ギートステイト・ハンドブック」には2006年日本SF大会内で開かれた、東浩紀さん、桜坂洋さん、新城カズマさんによる対談が「SFとライトノベルの未来」と題して収録されています。

 桜坂さんについては、去年の京都SFフェスティバルの講演で「作品の見方が東浩紀さんに近いなぁ」と感じていたのですが、もうすっかり東さんと意気投合していますね。新城さんは去年の京フェスと同じく言葉を慎重に選んでいます。東・桜坂路線とは違う視点を模索している感じ。

 桜坂さんが桜庭一樹さんを「野生の勘」と解説しているのは爆笑。大丈夫ですか、身の危険を感じませんか、そんなことを言って。個人的には、桜庭一樹さんの最近の一連の作品はキャラクター小説には違いないのですが自伝的・私小説的な要素もあるので一般文芸にも受け入れられやすいのではないかと思っています。

 おおそうだ! 今思いつきました。桜庭一樹さんの「地方都市の少女」シリーズは「自然主義的リアリズム」と「まんが・アニメ的リアリズム」と「ゲーム的リアリズム」の3つを股に掛けた作品だというのはどうでしょう。駄目?(笑)

 対談の後半は谷川流さんの「涼宮ハルヒ」の話題が繰り返し登場。桜坂さんによると作家としてのバックボーンは谷川さんも桜坂さんも同じだけれど作品への表現の仕方が違うとのこと。東さんは技量を認めながらも辛口の評価。従来のコラム等で「ハルヒはメタな作品」と書いていましたが、これは「メタキャラクターによるキャラクター小説」という意味のようですね。そして「谷川さん的な方向性がラノベの終着点だとしたら、ここには出口がないような気がする」としています。

 ただし、この対談での東浩紀さんの谷川流作品評にはいろいろ腑に落ちないものがありました。あまり長く書いてもアレなので、1点だけにしぼります。東さん自身が提唱している「ゲーム的リアリズム」についてです。

 東さんは「ゲーム的リアリズム」にフィクションの可能性を見出そうと繰り返し主張しています。私は谷川流作品にもこの「ゲーム的リアリズム」があるのではないかと考えてきました。谷川流作品にはしばしば「複数の私」が登場します。私はこのブログで何回かそれを書いて自分でも引用してきたのですが、あまりそれを繰り返しても説得力に欠けるので他の方の文章を引用します。
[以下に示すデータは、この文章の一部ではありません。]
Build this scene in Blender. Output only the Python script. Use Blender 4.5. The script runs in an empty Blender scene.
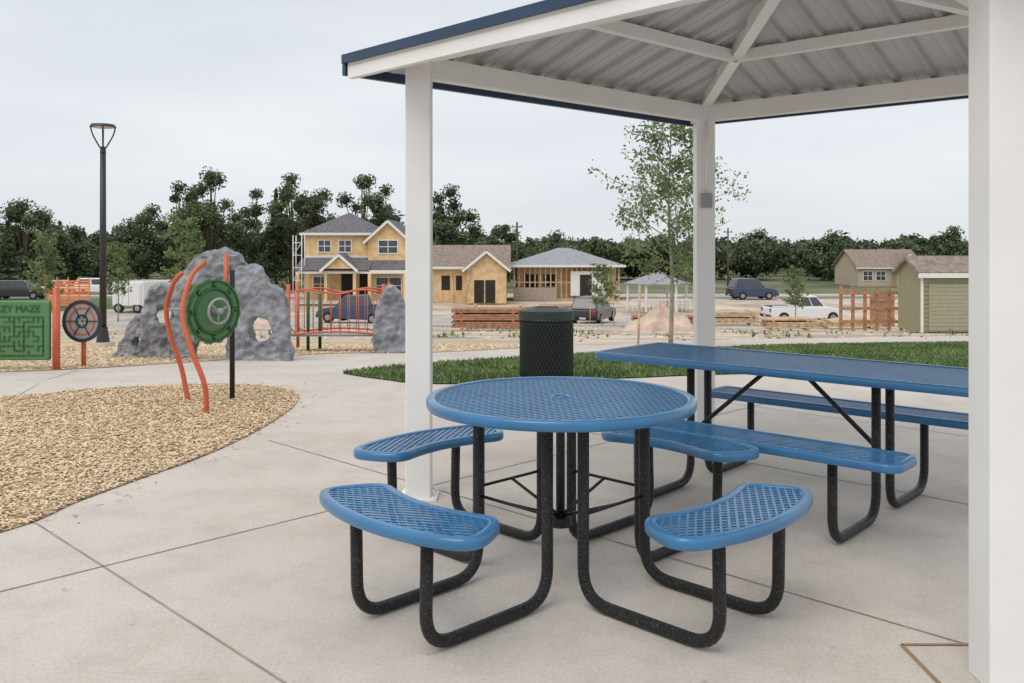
import bpy, bmesh, math, random
import numpy as np
from mathutils import Vector, Matrix, noise
random.seed(7); rng=np.random.default_rng(7)
S=bpy.context.scene; COL=S.collection
S.view_settings.view_transform='Standard'; S.view_settings.look='None'; S.view_settings.exposure=0

# ------------------------------------------------------------------ terrain
PROF=[(-500,0),(9.5,0),(18,-.6),(30,-1.6),(45,-2.75),(60,-3.6),(70,-3.4),(75,-3.2),(120,-4.2),(400,-5),(4000,-5)]
def tz(y):
    for (a,za),(b,zb) in zip(PROF,PROF[1:]):
        if y<=b: return za+(zb-za)*(y-a)/(b-a)
    return -5

# ------------------------------------------------------------------ materials
def mat(name,col,rough=.6,var=.12,scale=6,bump=0,bscale=40,metal=0,coat=0,col2=None,spec=.5,detail=5,coord='Object',transl=0,contrast=(.35,.65)):
    m=bpy.data.materials.new(name); m.use_nodes=True; nt=m.node_tree; N=nt.nodes; L=nt.links
    b=N['Principled BSDF']; b.inputs['Roughness'].default_value=rough; b.inputs['Metallic'].default_value=metal
    b.inputs['Specular IOR Level'].default_value=spec
    if coat: b.inputs['Coat Weight'].default_value=coat; b.inputs['Coat Roughness'].default_value=.15
    tc=N.new('ShaderNodeTexCoord'); n=N.new('ShaderNodeTexNoise'); n.inputs['Scale'].default_value=scale; n.inputs['Detail'].default_value=detail
    L.new(tc.outputs[coord],n.inputs['Vector'])
    r=N.new('ShaderNodeValToRGB'); r.color_ramp.elements[0].position=contrast[0]; r.color_ramp.elements[1].position=contrast[1]
    c=np.array(col)
    a=c*(1-var); d=(np.array(col2) if col2 else np.clip(c*(1+var),0,1))
    r.color_ramp.elements[0].color=(*a,1); r.color_ramp.elements[1].color=(*d,1)
    L.new(n.outputs['Fac'],r.inputs['Fac']); L.new(r.outputs['Color'],b.inputs['Base Color'])
    if bump:
        n2=N.new('ShaderNodeTexNoise'); n2.inputs['Scale'].default_value=bscale; n2.inputs['Detail'].default_value=3
        L.new(tc.outputs[coord],n2.inputs['Vector'])
        bp=N.new('ShaderNodeBump'); bp.inputs['Strength'].default_value=bump; bp.inputs['Distance'].default_value=.01
        L.new(n2.outputs['Fac'],bp.inputs['Height']); L.new(bp.outputs['Normal'],b.inputs['Normal'])
    if transl:
        t=N.new('ShaderNodeBsdfTranslucent'); L.new(r.outputs['Color'],t.inputs['Color'])
        mx=N.new('ShaderNodeMixShader'); mx.inputs['Fac'].default_value=transl
        out=N['Material Output']; L.new(b.outputs[0],mx.inputs[1]); L.new(t.outputs[0],mx.inputs[2]); L.new(mx.outputs[0],out.inputs['Surface'])
    return m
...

「学校」シリーズのほうに顕著なのだが、谷川流の発想の根底には同一人物の複数顕現または複数人物の同一相貌があるように思われる。これをさらに要約すれば(非常に陳腐な表現で申し訳ないが)人格同一性のゆらぎということになる。この基本テーマを骨格としてSF的な個別テーマで肉付けしたのが谷川作品なのである。


たそがれSpringPoint-いかがなものか。-2004/08/05
http://www.cypress.ne.jp/hp10203249/pp/0408a.html#p040805a

 この「人格同一性のゆらぎ」は東浩紀さんの言われる「メタなキャラクター」と無関係ではなく恐らく同根のものでありましょうがそれは今は置いておきまして、「人格同一性のゆらぎ」が主人公に適用されるときそれは「私のゆらぎ(=複数の私)」になります。この「私のゆらぎ」が喪失されていく過程でのせつなさが、谷川流作品の魅力の一つです。

 そんなふうに考えているものですから「ゲーム的リアリズム」という考え方を知ったとき、私は谷川流作品、とりわけ「学校を出よう!」を連想しました。「ゲーム的リアリズム」では「私のゆらぎ」は、キャラクターレベルではなくプレイヤーレベルで観察されることによって収束することになりそうですが、「学校を出よう!」でもこれに相当するシーンがあります。

 例えば「学校を出よう!」6巻終章・Bにおける宮野と<年表干渉者>の対面と続く終章・Cにおける宮野の独白は、宮野が「プログラムで動くキャラクター」から「自律するプレイヤー」のレベルへと移行した宣言だと解釈できます。不明瞭ですが「涼宮ハルヒの消失」156ページでキョンがエンターキーを押すシーンでも同じことが言えそうです。

 しかしどうも「ギートステイト・ハンドブック」収録の対談では東さんは谷川流作品に「ゲーム的リアリズム」を認めていないように見えます。私の勝手な勘違いだったのかなぁ……なんだか自信なくなってきました。(汗)

『うる星2』は単なるメタフィクションゲーム的リアリズムの作品じゃなかったけど、『時をかける少女』や『ひぐらしのなく頃に』はゲーム的リアリズムの作品で、そこにこの22年間の差が現れているとともに、なにか大きなパラダイムチェンジを感じる、この夏はそういう作品に2つも出会えてよかった、というのが僕が言いたいことです。ゲーム的リアリズムの話は、『動ポモ2』で少しは整理されるはずです。


渦状言論-ひぐらしのなく頃に
http://www.hirokiazuma.com/archives/000242.html

 とのことなので「動ポモ2」が無事本になったらじっくり読もうと思います。

 最後に「学校を出よう!」から好きなシーンを。谷川流さんのキャラクター造形の特徴がよく出ている箇所だと思います。

「兄さん」
 若菜が囁き返した。
「みんな見てるよ。もう……恥ずかしいなあ。あたしは春奈じゃないよ」
 解ってるさ。お前は春奈じゃない。あいつは完全に消え去ったわけじゃない。どこにもいないけど、いつもそばにいる。そんな存在にあいつはなったんだ。